= Instructions for the task =
Exactly reproduce the lines from the top of the entries below through the line containing "from mathutils import Vector, Matrix", with both ends included.

[Begin Source material]

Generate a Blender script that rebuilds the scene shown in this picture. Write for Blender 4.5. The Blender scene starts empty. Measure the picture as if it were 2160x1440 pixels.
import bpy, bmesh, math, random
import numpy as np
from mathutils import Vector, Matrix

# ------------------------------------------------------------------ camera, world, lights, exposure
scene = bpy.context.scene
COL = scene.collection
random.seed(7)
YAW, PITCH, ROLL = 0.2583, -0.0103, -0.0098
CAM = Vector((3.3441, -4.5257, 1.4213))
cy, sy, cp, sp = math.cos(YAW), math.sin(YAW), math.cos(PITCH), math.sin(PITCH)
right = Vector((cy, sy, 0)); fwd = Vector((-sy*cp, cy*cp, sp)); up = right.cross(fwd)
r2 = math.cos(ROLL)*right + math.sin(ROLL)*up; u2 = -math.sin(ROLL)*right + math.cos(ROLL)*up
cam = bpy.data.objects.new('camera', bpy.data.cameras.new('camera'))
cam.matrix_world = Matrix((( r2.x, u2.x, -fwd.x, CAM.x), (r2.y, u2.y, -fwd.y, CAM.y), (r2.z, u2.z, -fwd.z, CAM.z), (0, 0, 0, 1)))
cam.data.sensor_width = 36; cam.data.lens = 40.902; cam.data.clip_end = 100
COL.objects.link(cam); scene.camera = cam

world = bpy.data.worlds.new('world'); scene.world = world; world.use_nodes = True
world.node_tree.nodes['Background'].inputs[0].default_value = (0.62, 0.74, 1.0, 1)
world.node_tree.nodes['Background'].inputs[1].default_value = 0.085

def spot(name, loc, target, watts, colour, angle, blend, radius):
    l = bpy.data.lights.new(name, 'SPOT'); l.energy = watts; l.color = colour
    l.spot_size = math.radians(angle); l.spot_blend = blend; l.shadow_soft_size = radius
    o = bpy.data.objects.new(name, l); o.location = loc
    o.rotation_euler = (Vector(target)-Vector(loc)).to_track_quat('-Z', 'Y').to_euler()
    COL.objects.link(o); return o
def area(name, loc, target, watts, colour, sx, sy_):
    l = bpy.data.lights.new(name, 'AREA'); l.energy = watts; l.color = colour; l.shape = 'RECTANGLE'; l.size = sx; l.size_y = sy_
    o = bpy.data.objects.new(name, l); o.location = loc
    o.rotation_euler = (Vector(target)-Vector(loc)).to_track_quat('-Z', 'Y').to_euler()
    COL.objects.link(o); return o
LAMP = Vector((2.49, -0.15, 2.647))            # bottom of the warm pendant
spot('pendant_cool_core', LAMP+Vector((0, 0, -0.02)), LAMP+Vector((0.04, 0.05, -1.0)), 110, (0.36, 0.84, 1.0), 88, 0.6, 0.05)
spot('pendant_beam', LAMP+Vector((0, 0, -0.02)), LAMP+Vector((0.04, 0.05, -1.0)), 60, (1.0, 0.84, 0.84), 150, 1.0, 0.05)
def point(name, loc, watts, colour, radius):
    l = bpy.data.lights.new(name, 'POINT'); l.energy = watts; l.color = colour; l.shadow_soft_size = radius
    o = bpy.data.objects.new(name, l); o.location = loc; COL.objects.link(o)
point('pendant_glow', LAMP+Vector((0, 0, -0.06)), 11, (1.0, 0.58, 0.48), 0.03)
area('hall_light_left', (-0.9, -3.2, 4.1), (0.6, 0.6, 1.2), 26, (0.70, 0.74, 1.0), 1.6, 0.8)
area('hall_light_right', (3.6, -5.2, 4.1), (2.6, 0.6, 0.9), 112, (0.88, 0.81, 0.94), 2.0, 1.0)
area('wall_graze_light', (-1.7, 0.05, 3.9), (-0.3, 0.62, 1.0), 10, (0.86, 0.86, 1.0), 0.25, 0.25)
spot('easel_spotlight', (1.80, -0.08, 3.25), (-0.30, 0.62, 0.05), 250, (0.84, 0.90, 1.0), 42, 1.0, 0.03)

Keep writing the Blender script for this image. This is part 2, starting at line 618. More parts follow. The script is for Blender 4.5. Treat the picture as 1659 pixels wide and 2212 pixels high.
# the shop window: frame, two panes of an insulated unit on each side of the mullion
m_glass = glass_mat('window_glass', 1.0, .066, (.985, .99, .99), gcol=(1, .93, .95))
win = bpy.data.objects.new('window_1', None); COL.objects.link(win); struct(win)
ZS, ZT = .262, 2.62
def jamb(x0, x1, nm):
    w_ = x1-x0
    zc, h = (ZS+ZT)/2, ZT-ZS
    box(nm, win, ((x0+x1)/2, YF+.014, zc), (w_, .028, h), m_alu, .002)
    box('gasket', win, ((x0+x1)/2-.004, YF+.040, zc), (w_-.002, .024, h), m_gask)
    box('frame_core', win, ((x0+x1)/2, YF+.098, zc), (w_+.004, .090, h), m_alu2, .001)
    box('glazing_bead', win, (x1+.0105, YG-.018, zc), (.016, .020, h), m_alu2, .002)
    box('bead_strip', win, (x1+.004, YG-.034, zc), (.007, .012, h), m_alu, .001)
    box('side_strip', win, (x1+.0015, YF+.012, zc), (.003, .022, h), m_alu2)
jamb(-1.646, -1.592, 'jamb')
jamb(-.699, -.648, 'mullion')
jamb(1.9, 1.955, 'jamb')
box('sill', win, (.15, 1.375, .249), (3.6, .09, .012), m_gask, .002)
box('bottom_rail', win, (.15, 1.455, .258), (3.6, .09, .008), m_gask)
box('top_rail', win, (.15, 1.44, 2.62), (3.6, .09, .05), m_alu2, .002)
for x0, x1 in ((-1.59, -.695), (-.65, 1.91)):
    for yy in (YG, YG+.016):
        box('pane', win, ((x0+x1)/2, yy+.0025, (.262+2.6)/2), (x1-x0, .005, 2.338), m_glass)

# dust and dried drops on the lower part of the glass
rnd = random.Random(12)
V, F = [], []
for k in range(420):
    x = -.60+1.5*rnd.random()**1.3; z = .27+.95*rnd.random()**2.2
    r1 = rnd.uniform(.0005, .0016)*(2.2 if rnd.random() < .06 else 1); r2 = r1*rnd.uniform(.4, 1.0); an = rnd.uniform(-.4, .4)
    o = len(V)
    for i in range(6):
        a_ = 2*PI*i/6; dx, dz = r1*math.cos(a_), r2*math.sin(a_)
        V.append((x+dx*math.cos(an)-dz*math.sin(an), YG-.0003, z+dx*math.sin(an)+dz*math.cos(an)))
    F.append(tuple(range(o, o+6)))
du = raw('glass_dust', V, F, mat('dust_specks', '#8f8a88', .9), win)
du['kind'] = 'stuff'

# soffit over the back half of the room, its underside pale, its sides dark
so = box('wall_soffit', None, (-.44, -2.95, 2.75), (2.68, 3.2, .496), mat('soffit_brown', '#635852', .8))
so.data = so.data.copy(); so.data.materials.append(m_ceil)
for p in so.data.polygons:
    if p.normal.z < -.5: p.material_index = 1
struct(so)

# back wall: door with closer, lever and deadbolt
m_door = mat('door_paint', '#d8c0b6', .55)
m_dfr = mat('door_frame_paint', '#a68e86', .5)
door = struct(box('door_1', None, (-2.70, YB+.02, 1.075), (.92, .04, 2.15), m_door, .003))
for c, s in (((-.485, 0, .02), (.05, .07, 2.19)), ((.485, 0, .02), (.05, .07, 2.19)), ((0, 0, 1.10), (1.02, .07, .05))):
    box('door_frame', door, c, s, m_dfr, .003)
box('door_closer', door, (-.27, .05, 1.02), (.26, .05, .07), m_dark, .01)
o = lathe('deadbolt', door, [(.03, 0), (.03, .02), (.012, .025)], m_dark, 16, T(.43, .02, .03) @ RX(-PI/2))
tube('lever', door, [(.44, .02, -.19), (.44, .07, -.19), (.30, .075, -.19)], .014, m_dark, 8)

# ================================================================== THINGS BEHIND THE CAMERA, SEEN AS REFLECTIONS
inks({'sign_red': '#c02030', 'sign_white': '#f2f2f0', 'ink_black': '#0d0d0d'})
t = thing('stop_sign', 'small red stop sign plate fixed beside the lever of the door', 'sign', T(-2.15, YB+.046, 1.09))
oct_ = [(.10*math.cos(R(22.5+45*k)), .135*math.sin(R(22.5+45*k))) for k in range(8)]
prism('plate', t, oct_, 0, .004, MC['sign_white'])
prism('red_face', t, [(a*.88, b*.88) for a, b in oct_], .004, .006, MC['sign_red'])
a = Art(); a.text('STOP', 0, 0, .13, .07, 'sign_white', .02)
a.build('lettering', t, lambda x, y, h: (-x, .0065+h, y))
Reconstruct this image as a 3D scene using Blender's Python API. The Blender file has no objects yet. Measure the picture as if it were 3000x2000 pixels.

[End Source material]

= Result of the task =
Generate a Blender script that rebuilds the scene shown in this picture. Write for Blender 4.5. The Blender scene starts empty. Measure the picture as if it were 2160x1440 pixels.
import bpy, bmesh, math, random
import numpy as np
from mathutils import Vector, Matrix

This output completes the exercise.